If you sometimes bother to read the usage licenses of these programs, you will probably find some paragraph that says something like "this software collects anonymous statistics".

That's not a joke. They do. A lot. And on most cases it's completely intentional by the developers (not just the advertisement company.)

When you start the app, when you close it, when you click on a particular button, when you go to a particular screen, which screens or parts of the app/game you spend most of the time with, how long it takes for you to reach a particular level, how many points you get. You name it, chances are that the app/game is collecting info about it, and sending it to some third-party server somewhere, without really telling you about it. This may include as much hardware and software info about your phone that the app can collect (physically and/or legally, sometimes borderline legally). Both developers and advertisers love their statistics.

And, very often, we are not talking about just one single advertisement kit embedded into the app. We are talking about several independent ones, each one collecting usage statistics and other info, and sending it to their respective servers. (I know, I work in the industry. I create these apps and games. It's not like it's a huge secret. It's just not advertised (hah!) a lot.)

In the beginning years these apps could collect a lot of personally identifiable identification from your phone, such as a unique device ID number that uniquely identified your phone. Both Apple and Google have mostly stopped this at the operating system level, as well as in their usage licenses. However, this doesn't stop apps from circumventing these limitations, to varying extents (and, in some cases, perhaps even against the manufacturer's license agreements.) But even today, even though apps may not be able to uniquely identify your actual device, the operating system still offers advertiser-friendly ID numbers for apps to use for targeted advertisement. (Usually the operating system creates a new such ID for each app, so it's harder for the developers/advertisers to see that the same person is using two of their different apps, but the ID is still used to see that it's the same user using the same app every time.)

Many apps and games will offer you the choice of connecting to Facebook. Connect with friends, challenge friends, send posts to your Facebook wall from the game, sync your savedata between devices... all kinds of benefits. But this same Facebook ID also gets sent to the advertisers.

For many years this was your actual, real Facebook ID. The developers and advertisers could see your actual Facebook profile. Later Facebook changed this and started creating app-specific (in a sense "fake") ID numbers, with the same idea that a developer or advertiser couldn't make the connection between two different apps being used by the same user. They also started being extremely strict about asking the user for permission for the app to retrieve the user's information from Facebook (such as real name, email address, and friends list). This is enforced at the API/SDK level (so apps can't bypass this surreptitiously). However, most people will just agree with everything without much thought.

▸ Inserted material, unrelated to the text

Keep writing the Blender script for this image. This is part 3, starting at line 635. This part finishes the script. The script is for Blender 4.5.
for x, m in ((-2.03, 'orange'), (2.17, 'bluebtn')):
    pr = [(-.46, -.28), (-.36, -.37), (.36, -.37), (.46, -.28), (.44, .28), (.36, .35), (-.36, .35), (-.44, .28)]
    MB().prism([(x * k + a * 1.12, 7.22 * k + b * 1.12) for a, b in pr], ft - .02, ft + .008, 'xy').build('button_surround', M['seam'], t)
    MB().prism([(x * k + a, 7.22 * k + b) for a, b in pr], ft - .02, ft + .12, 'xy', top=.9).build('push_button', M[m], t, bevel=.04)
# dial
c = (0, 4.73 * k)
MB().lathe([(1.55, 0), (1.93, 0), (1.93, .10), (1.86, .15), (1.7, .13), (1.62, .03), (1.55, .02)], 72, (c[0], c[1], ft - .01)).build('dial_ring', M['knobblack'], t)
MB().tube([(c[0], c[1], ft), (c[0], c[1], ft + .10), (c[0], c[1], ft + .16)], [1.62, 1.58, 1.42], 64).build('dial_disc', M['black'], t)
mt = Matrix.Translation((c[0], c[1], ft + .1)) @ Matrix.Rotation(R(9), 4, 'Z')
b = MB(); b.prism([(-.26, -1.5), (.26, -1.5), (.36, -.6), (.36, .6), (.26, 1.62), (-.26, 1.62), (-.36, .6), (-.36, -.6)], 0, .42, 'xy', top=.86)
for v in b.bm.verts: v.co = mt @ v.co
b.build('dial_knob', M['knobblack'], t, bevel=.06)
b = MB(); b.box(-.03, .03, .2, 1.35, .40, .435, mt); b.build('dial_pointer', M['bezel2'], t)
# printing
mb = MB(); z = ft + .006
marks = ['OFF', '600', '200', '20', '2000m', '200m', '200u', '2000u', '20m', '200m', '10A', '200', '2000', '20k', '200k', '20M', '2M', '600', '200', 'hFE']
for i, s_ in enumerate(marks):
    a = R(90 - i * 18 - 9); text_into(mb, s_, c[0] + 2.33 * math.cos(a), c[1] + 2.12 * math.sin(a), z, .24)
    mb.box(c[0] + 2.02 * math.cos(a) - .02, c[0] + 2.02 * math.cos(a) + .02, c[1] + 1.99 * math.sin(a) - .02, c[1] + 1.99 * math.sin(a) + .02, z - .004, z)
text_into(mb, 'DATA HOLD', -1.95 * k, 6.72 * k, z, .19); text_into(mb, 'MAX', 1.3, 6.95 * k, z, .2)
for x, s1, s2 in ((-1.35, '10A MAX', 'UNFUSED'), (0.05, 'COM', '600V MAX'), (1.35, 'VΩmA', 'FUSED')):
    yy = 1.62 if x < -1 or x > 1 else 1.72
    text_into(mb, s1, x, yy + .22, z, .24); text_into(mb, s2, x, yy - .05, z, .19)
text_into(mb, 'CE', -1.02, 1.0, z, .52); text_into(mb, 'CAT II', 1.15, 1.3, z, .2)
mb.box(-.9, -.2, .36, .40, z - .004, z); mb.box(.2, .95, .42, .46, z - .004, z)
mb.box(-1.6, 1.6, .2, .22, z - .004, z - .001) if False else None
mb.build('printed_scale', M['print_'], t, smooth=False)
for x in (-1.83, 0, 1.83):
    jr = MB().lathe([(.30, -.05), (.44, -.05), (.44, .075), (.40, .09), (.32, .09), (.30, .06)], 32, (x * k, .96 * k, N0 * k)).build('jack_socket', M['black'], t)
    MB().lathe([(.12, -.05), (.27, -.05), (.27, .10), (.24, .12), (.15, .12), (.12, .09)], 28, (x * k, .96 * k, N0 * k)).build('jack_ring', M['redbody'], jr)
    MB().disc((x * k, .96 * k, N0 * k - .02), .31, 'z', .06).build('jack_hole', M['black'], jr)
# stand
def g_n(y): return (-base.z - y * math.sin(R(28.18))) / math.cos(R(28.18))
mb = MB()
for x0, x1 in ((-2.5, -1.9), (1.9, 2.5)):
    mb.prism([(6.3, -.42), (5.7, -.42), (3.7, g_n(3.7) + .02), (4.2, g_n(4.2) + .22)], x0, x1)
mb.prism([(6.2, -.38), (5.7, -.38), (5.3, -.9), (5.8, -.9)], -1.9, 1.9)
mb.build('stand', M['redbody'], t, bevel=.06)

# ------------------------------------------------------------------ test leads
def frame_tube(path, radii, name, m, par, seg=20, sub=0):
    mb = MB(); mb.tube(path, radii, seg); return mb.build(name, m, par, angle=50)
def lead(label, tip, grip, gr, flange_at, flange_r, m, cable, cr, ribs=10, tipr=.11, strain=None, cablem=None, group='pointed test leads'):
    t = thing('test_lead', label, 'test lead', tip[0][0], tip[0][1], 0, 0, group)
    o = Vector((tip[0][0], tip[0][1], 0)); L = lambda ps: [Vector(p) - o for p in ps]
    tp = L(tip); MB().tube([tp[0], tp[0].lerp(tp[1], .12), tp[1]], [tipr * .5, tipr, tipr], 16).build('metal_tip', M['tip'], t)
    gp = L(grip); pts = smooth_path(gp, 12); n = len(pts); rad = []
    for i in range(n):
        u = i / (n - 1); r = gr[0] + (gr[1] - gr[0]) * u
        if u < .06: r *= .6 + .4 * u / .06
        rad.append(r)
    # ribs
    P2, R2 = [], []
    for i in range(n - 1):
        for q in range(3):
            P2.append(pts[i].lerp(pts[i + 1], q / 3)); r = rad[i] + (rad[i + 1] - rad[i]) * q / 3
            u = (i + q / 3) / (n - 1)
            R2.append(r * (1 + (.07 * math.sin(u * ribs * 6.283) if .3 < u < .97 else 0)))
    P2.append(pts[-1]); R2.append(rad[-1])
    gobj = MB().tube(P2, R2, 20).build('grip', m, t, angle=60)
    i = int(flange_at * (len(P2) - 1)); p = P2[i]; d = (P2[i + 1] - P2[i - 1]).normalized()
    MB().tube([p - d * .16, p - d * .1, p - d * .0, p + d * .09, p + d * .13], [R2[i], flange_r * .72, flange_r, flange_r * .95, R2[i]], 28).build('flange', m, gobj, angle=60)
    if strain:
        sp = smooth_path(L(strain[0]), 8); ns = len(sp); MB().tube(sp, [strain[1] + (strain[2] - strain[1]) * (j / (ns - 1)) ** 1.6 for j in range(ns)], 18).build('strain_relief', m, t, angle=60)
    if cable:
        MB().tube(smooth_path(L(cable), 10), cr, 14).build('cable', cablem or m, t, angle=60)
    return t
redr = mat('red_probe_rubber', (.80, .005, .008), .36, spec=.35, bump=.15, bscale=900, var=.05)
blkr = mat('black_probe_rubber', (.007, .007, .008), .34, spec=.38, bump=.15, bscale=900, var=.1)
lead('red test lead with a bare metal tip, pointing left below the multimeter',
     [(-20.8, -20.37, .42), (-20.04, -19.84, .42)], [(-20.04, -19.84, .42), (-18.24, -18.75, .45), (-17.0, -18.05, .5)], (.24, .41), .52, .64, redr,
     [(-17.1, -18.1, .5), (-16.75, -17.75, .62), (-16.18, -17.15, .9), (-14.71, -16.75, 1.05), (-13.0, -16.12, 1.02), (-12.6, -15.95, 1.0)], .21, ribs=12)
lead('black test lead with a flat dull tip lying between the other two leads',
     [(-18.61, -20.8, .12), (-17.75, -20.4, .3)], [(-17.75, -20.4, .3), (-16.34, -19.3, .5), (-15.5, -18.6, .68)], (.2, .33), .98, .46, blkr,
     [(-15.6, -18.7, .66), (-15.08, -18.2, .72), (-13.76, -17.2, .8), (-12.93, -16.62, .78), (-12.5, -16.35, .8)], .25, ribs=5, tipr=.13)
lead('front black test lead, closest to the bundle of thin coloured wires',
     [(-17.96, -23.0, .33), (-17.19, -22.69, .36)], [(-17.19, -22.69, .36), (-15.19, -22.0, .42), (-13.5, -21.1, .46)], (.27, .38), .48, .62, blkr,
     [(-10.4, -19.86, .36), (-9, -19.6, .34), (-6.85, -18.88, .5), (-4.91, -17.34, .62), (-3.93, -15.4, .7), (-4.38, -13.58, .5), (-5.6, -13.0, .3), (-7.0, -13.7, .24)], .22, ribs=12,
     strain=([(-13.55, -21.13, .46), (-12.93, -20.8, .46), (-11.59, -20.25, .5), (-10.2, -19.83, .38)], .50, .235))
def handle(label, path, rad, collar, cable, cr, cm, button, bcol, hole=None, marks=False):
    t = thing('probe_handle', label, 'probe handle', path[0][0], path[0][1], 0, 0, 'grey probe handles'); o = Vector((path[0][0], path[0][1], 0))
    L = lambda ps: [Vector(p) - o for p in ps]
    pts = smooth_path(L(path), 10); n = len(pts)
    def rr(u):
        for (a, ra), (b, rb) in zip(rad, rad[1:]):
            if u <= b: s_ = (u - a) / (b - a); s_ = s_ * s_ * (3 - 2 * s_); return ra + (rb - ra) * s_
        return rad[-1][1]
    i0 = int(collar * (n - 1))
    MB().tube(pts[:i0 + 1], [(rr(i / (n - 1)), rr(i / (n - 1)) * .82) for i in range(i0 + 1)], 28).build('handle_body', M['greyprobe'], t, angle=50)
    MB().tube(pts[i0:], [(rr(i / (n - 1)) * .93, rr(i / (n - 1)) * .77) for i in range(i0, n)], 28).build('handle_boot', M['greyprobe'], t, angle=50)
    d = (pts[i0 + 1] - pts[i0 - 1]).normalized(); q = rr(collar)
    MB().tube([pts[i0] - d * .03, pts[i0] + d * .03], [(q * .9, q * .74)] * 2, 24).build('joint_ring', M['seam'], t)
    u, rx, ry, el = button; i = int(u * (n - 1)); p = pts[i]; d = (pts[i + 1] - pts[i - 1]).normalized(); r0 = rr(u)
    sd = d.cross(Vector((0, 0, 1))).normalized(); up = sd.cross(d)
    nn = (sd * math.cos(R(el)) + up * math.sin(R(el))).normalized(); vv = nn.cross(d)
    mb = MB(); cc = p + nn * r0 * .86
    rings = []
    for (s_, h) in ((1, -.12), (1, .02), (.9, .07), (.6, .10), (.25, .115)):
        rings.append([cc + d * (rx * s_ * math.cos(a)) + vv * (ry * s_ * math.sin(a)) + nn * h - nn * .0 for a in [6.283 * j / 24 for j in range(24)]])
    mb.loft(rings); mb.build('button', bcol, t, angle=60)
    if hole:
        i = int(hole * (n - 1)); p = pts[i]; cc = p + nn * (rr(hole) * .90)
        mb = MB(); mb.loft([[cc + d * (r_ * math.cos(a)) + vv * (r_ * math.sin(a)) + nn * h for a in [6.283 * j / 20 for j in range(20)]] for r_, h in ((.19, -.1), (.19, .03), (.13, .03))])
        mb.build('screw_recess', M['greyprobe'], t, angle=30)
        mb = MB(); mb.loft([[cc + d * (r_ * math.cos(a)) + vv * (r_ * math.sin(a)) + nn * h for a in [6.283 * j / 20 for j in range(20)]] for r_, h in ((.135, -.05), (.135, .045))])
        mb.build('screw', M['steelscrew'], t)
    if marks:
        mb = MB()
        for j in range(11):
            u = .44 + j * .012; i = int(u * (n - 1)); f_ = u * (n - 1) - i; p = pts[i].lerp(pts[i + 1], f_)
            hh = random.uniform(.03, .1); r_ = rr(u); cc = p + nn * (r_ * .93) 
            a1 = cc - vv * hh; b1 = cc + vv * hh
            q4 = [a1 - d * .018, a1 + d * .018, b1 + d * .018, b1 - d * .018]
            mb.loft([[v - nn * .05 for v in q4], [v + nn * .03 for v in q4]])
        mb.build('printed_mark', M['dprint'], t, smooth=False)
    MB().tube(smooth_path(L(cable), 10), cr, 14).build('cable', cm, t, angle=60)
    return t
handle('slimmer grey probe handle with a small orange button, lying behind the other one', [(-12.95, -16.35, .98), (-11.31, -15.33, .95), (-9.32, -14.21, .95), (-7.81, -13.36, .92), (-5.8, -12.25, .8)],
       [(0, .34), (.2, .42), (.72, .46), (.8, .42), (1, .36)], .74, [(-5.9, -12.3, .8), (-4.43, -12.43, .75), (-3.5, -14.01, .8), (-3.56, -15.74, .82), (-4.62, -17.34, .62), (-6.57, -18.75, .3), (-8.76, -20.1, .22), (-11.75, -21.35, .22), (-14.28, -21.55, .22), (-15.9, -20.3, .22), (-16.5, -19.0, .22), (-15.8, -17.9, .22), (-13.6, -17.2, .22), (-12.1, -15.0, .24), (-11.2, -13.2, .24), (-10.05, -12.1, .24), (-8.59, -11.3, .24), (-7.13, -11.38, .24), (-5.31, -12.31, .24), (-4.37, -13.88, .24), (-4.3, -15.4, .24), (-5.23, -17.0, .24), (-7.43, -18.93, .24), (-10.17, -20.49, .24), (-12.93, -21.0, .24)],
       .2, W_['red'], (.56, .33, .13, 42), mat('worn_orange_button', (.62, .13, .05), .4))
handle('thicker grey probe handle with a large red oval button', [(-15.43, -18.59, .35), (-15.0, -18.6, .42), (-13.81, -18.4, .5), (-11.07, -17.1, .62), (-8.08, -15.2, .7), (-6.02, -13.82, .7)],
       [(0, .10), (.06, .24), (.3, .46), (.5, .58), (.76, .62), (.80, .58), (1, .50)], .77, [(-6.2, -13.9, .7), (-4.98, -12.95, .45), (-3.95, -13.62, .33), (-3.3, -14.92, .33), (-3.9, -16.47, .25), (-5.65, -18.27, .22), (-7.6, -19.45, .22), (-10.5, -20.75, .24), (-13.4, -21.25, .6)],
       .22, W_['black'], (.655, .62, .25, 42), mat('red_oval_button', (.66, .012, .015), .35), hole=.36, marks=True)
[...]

Some apps and games can offer tangible benefits from connecting to Facebook (such as the abovementioned friend challenges, and syncing savedata between devices), but you should be aware of what kind of info the app will be getting from your Facebook profile, which it might be sending to some third-party servers behind the scenes, alongside your usage statistics. Some of these apps and games may be even bending manufacturer usage agreements to do so.

And all these are just the most innocuous, mainstream, legal (even if barely so) apps and games created by known big-name publishers. There are tons and tons of programs that are much less honest. Some of these may be considered borderline malware. There are tons of things that these programs can do to circumvent operating system limitations, or to fool people into agreeing with by just presenting some system message. And there are very little limitations on where all this info is being sent to. In the vast majority of cases the user has absolutely no idea what servers the app is contacting, and what info is being sent there.

Next time you are browing your phone's app store and trying "free" stuff to see if you like them, consider what those apps are doing behind the scenes, and what servers they might be contacting with all kind of info about you or your phone.